Statistics provided by the National Anti-AIDS Programme show that Guinea, with a population of about seven million, had 9,000 HIV-positive individuals in the last half of 2001, but, according to a statistician, who requested anonymity, "this figure significantly underestimates the actual number of cases."

The average annual income in Guinea is 490 US dollars per head.

Aissatou Diallo, an occasional seamstress, says she has resorted to prostitution because she has no other choice. "No one is helping me. I'm obliged to do this work in order to meet my needs and those of my family. My father is dead and my mother is ill," says the 13-year-old sex worker.

Even though the situation is alarming, the government seems to have other priorities. "The tragedy is that figures on this phenomenon are often poorly kept or not kept at all, as is the case with pedophilia or child prostitution. They are tolerated but illegal in Guinea," says Barry.

Guinean lawyer, Macire Sylla says "Pedophilia is a crime. Therefore, it should be punished. And to effectively wipe it out, all these child marriages which are carried out based on 'tradition' should be halted too."
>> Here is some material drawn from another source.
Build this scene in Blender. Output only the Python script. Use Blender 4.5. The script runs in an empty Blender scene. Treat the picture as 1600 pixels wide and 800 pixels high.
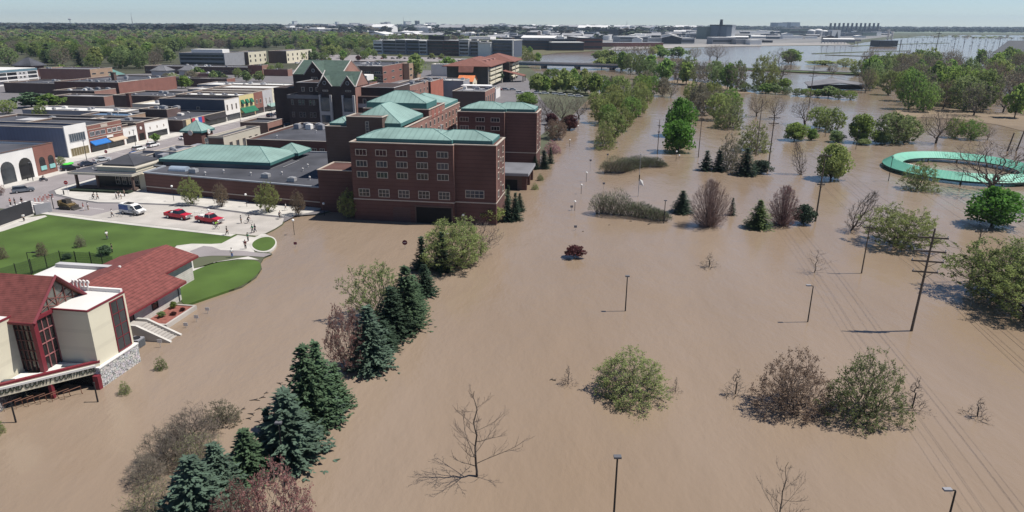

Many Liberian and Sierra Leonean girls, often war orphans with few other prospects, are also becoming sex workers. "In their fervour," a Guinean official claims "they are leading our compatriots astray."

But Abouacar Diallo, a Guinean journalist, says "it's unfair to blame" the growing cases of prostitution in Guinea "on other people. ... Prostitution and pedophilia existed in Guinea well before the conflicts in Liberia and Sierra Leone," he says.

Guinea was home to about 500,000 refugees from Liberia and Sierra Leone by early last year, according to the UN High Commissioner for Refugees (UNHCR).